The Volunteer
 
Early on a hint-of-spring morning recently, a 30-something mom was delivering her 10-year old 4th grader to school. The news being what it was, she wanted to inquire about her son's school safety protocols.
 
"Do you have safety drills in school? she inquired. "Sure, mom," the lad responded.
 
"I mean, are they the real thing? Like, do they explain what could happen and what to do exactly?" "Sure, mom, they tell us exactly what to do."
 
"OK, so tell me the drill."
 
"Well," her son, Dez, reflects. "First the teacher runs to the door and closes it and locks it. Then she puts a piece of black paper over the window in the door.
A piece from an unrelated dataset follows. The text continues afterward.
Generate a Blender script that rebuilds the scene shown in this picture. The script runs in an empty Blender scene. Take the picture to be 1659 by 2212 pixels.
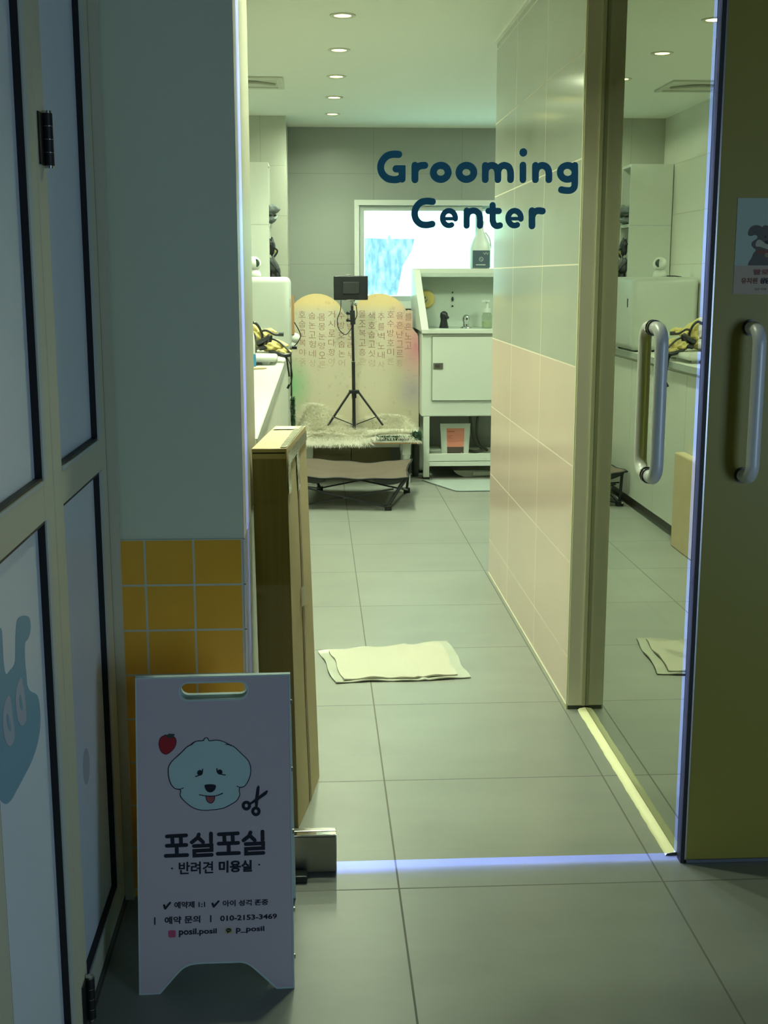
import bpy, bmesh, math, random
from mathutils import Vector, Matrix
from mathutils.geometry import tessellate_polygon
random.seed(7)
R = math.radians
sc = bpy.context.scene
C = sc.collection

# ------------------------------------------------------------------ camera
cam = bpy.data.objects.new('camera', bpy.data.cameras.new('camera'))
C.objects.link(cam)
sc.camera = cam
yaw, pitch = 0.05493, 0.18963
cam.location = (0, 0, 1.346)
cam.rotation_euler = (math.pi/2 - pitch, 0, -yaw)
cam.data.sensor_fit = 'VERTICAL'
cam.data.sensor_height = 24.0
cam.data.lens = 2648.0/2212.0*24.0
cam.data.clip_start = 0.02

# ------------------------------------------------------------------ world, view
w = bpy.data.worlds.new('world'); sc.world = w; w.use_nodes = True
# overcast sky outside the back window
w.node_tree.nodes['Background'].inputs[0].default_value = (0.50, 1.20, 3.2, 1)
w.node_tree.nodes['Background'].inputs[1].default_value = 6.0
sc.view_settings.view_transform = 'Standard'
sc.view_settings.look = 'None'
sc.view_settings.gamma = 1
sc.view_settings.exposure = 0.0
try: sc.view_settings.use_curve_mapping = False
except Exception: pass
sc.cycles.use_denoising = True
sc.cycles.max_bounces = 14
sc.cycles.diffuse_bounces = 6
sc.cycles.glossy_bounces = 6
sc.cycles.transparent_max_bounces = 24
sc.cycles.sample_clamp_indirect = 4.0
sc.cycles.caustics_reflective = False
sc.cycles.caustics_refractive = False

# ------------------------------------------------------------------ lamps of the place
DOWN_COL = (0.355, 0.44, 1.0)
DAY_COL = (0.40, 0.68, 1.0)
def area(name, loc, rot, sx, sy, power, col, spread=180, shape='RECTANGLE'):
    l = bpy.data.lights.new(name, 'AREA'); l.shape = shape; l.size = sx; l.size_y = sy
    l.energy = power; l.color = col; l.spread = R(spread)
    o = bpy.data.objects.new(name, l); C.objects.link(o); o.location = loc; o.rotation_euler = rot
    return o
# the sky enters through the back window; this portal only guides the sampling
o_ = area('window_portal', (0.944, 8.68, 1.50), (R(-90), 0, 0), 1.36, 0.72, 1, DAY_COL)
o_.data.cycles.is_portal = True
# ceiling panel in the right arm of the grooming room, out of the frame
area('side_room_lamp', (1.85, 7.2, 2.30), (0, 0, 0), 0.45, 0.45, 118, DOWN_COL)
# daylight of the shop front at the right of the corridor, outside the frame
area('corridor_daylight', (2.95, -0.9, 0.85), (R(90), 0, R(38)), 1.5, 1.3, 48, (0.52, 0.74, 1.0))

# ------------------------------------------------------------------ materials
def lin(c):
    return tuple(((x/255.0)/12.92 if x/255.0 <= 0.04045 else ((x/255.0+0.055)/1.055)**2.4) for x in c)
def newmat(name):
    m = bpy.data.materials.new(name); m.use_nodes = True
    return m, m.node_tree, m.node_tree.nodes['Principled BSDF']
def mat(name, rgb, rough=0.5, metal=0.0, spec=0.5, var=0.0, vscale=8.0, bump=0.0, bscale=60.0, coat=0.0, trans=0.0, stretch=None):
    m, nt, b = newmat(name)
    b.inputs['Roughness'].default_value = rough; b.inputs['Metallic'].default_value = metal
    b.inputs['Specular IOR Level'].default_value = spec; b.inputs['Coat Weight'].default_value = coat
    b.inputs['Base Color'].default_value = (*rgb, 1)
    tc = nt.nodes.new('ShaderNodeTexCoord')
    src = tc.outputs['Object']
    if stretch:
        mp = nt.nodes.new('ShaderNodeMapping'); mp.inputs['Scale'].default_value = stretch
        nt.links.new(src, mp.inputs['Vector']); src = mp.outputs[0]
    if var:
        n = nt.nodes.new('ShaderNodeTexNoise'); n.inputs['Scale'].default_value = vscale; n.inputs['Detail'].default_value = 5
        nt.links.new(src, n.inputs['Vector'])
        r = nt.nodes.new('ShaderNodeMapRange'); r.inputs[1].default_value = 0.3; r.inputs[2].default_value = 0.7
        r.inputs[3].default_value = 1-var; r.inputs[4].default_value = 1+var*0.6
        nt.links.new(n.outputs['Fac'], r.inputs[0])
        mx = nt.nodes.new('ShaderNodeVectorMath'); mx.operation = 'SCALE'
        mx.inputs[0].default_value = rgb; nt.links.new(r.outputs[0], mx.inputs['Scale'])
        nt.links.new(mx.outputs[0], b.inputs['Base Color'])
    if bump:
        n = nt.nodes.new('ShaderNodeTexNoise'); n.inputs['Scale'].default_value = bscale; n.inputs['Detail'].default_value = 4
        nt.links.new(src, n.inputs['Vector'])
        bp = nt.nodes.new('ShaderNodeBump'); bp.inputs['Strength'].default_value = bump; bp.inputs['Distance'].default_value = 0.004
        nt.links.new(n.outputs['Fac'], bp.inputs['Height']); nt.links.new(bp.outputs[0], b.inputs['Normal'])
    return m
def M(nt, op, a, b=None, c=None):
    n = nt.nodes.new('ShaderNodeMath'); n.operation = op
    for i, v in enumerate((a, b, c)):
        if v is None: continue
        if isinstance(v, (int, float)): n.inputs[i].default_value = v
        else: nt.links.new(v, n.inputs[i])
    return n.outputs[0]
def line_mask(nt, coord, off, pitch_, half):
    """1 on the joint lines at off + k*pitch"""
    f = M(nt, 'FRACT', M(nt, 'ADD', M(nt, 'DIVIDE', M(nt, 'SUBTRACT', coord, off), pitch_), 0.5))
    d = M(nt, 'MULTIPLY', M(nt, 'ABSOLUTE', M(nt, 'SUBTRACT', f, 0.5)), pitch_)
    return M(nt, 'LESS_THAN', d, half)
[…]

Then four of us boys slide the big tables in our room up against the door to make it harder for anyone to get in."
 
"That sounds about right," mom reflects. "Then what?"
 
"Um, then the class goes to the back of the room, as far from the door as possible, and just huddles together. Us four boys take our positions in front of them, between them and the door. It's like we were kind of protecting them."
 
"You do what?" is mom's incredulous response.
 
"Me and three other boys stand in front of them. It's like so they wouldn't get hurt."
 
Mom will say later that she was instantly overcome with nausea. "And why were you chosen to stand there and take the first bullets that might be fired?"
 
"I wasn't chosen, mom," Dez recalls, "I volunteered."
 
"Why?" mom pleads.
 
"Mom," Dez responds, "I couldn't stand the thought of my classmates getting shot and me being the only survivor."
 
Mom, you're raising a hero. I read in an old Book once, "Greater love has no one than this, that a person lay down his life for his friends." You're already instilling that principle in your 4th-grader. You have inspired all of us who read your story.
 
In fact, you have helped us understand what sacrifice means. You've taught us the reality of rushing to the side of one who is under attack from the enemy and giving our all to protect them. Through your son you've shown us how we can step in front of one who is under the attack of a character assassin and deflect the gossip bullet.
 
May God grant that Dez may never need to step between a person of evil intent and his classmates. But because your son volunteered to do that, he has helped make all of us braver, and stronger, and less selfish. And he has given all of us a profound new understanding of how we too, can volunteer.